Granted, it comes across with more class and dignity than the average, clichéd inspirational sports flick. A trio of excellent actors—Hilary Swank, Morgan Freeman and Eastwood himself—imbue Paul Haggis' script, taken from stories by boxing trainer F.X. Toole, with a gravity it probably didn't have on the page. And Eastwood is a confident director, creating a sense of the grim and gritty world of low-level boxing through dark production design and cinematography.


Yet despite these polishes, what's underneath is still a subpar variation on a common theme. Swank's Maggie Fitzgerald is, at 31, over the hill for a boxer and has barely even fought professionally. She shows up at the LA gym run by trainer Frankie Dunn (Eastwood), whose latest protégé just quit on him. As soon as Maggie asks Frankie to train her and he refuses, calling her "girly," you know exactly what's going to happen: Maggie will wear down Frankie's resolve, he'll begrudgingly agree to train her, she'll turn out to be a natural talent, they'll become friends and eventually become inseparable.


It's no spoiler to tell you that this is in fact what happens, recalling decades of similar films, including Swank's own The Next Karate Kid, perhaps not the first thing she'd hope to remind audiences of. Frankie has an estranged daughter and an angry relationship with God, both of which he works on by going to Mass every day. Maggie's family, a group of white-trash stereotypes living in a trailer in Missouri, doesn't approve of her pugilistic ambitions, so it's natural (and obvious) that Frankie and Maggie develop a father-daughter dynamic.


All of the obviousness is narrated by Frankie's best friend and his gym's caretaker, a former boxer nicknamed Scrap (Freeman). Giving the same "wise, old sage" performance he gave in The Shawshank Redemption, right down to the homey bits of wisdom in the voice-overs, Freeman is warm and entertaining, but clearly coasting. Having played both God and the president of the United States, he can make the nuggets of advice that Scrap doles out sound far more meaningful than they really are.

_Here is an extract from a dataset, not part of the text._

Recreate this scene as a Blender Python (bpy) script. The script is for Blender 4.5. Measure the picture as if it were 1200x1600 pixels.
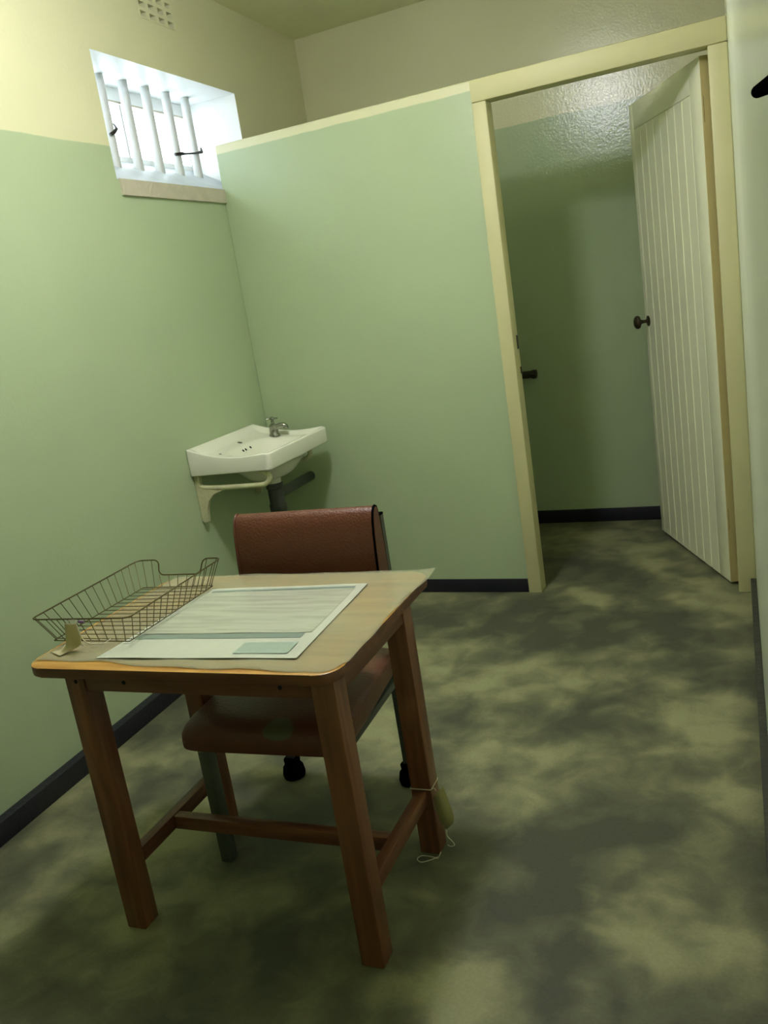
import bpy, bmesh, math, random
from mathutils import Vector, Matrix, noise as mnoise
random.seed(7)
for o in list(bpy.data.objects): bpy.data.objects.remove(o)
S = bpy.context.scene
COL = S.collection
R = math.radians

# ------------------------------------------------------------------ camera
CAMH = 1.45
FPX = 1379.18
cd = bpy.data.cameras.new('camera'); cam = bpy.data.objects.new('camera', cd); COL.objects.link(cam)
cam.location = (0, 0, CAMH); cam.rotation_mode = 'XYZ'
cam.rotation_euler = (R(76.1718), R(8.6358), R(23.3805))
cd.sensor_fit = 'VERTICAL'; cd.sensor_height = 24.0; cd.lens = 24.0 * FPX / 1600.0
cd.clip_start = 0.005; cd.clip_end = 200
S.camera = cam
# ------------------------------------------------------------------ daylight and exposure
w = bpy.data.worlds.new('sky'); S.world = w; w.use_nodes = True
wb = w.node_tree.nodes['Background']
wb.inputs[0].default_value = (0.86, 0.94, 1.0, 1); wb.inputs[1].default_value = 3.7
S.view_settings.view_transform = 'Standard'; S.view_settings.look = 'None'
S.view_settings.exposure = 1.12; S.view_settings.gamma = 1.0; S.view_settings.use_curve_mapping = False
LAMP = Vector((-1.20, 2.22, 2.69)); LAMP_STRENGTH = 62.0; LAMP_COL = (0.98, 0.98, 1.08, 1)
S.cycles.diffuse_bounces = 8; S.cycles.max_bounces = 14

# ------------------------------------------------------------------ measured planes (metres)
XL0 = -2.2736 + 0.0596 * 1.64
def xl(y): return XL0 - 0.0596 * y          # inner face of the left wall
def xr(y): return -0.1436 - 0.0436 * (y - 3.815)   # inner face of the right wall
YP, YB, CEIL, YF = 3.822, 4.974, 2.925, -0.75

# ------------------------------------------------------------------ helpers
def lin(c):
    c = c / 255.0
    return c / 12.92 if c <= 0.04045 else ((c + 0.055) / 1.055) ** 2.4
def rgb(r, g, b): return (lin(r), lin(g), lin(b), 1)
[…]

About 45 minutes before the movie ends, something unpredictable does happen, but to reveal it here would be a disservice to the story Eastwood tells in the film's final third. It changes the story entirely and has the potential to pan out into something interesting. But there's not nearly enough time to explore the ramifications, so the final part of the movie feels rushed, with far more emotional baggage than Eastwood can properly deal with in the time he's allowed himself. Haggis' script is based on "stories" by Toole, and you can see how several different narratives have been grafted together.


While Eastwood and Swank do their best to make Maggie and Frankie's relationship feel real, the characters on the margins are mostly crude caricatures, especially Maggie's trailer-dwelling family and a scrawny boxer with a grating hick accent who trains at Frankie's gym and serves only to provide a triumphant moment for Scrap exactly when he needs it. The entire film is full of moments like this, false triumphs that are predictable and unearned, coming at precisely the prescribed moments. Although those triumphs are ultimately tempered by tragedy, it ends up feeling like overcompensation, and equally unearned.


It's not hard to imagine long-time Eastwood fans finding something to like about Million Dollar Baby, as it finds the old master going through plenty of the familiar tricks in his book. But it's far from being the classic for the ages so many critics have deemed it, and it's strange that so many have mistaken its dull sincerity for something profound and moving.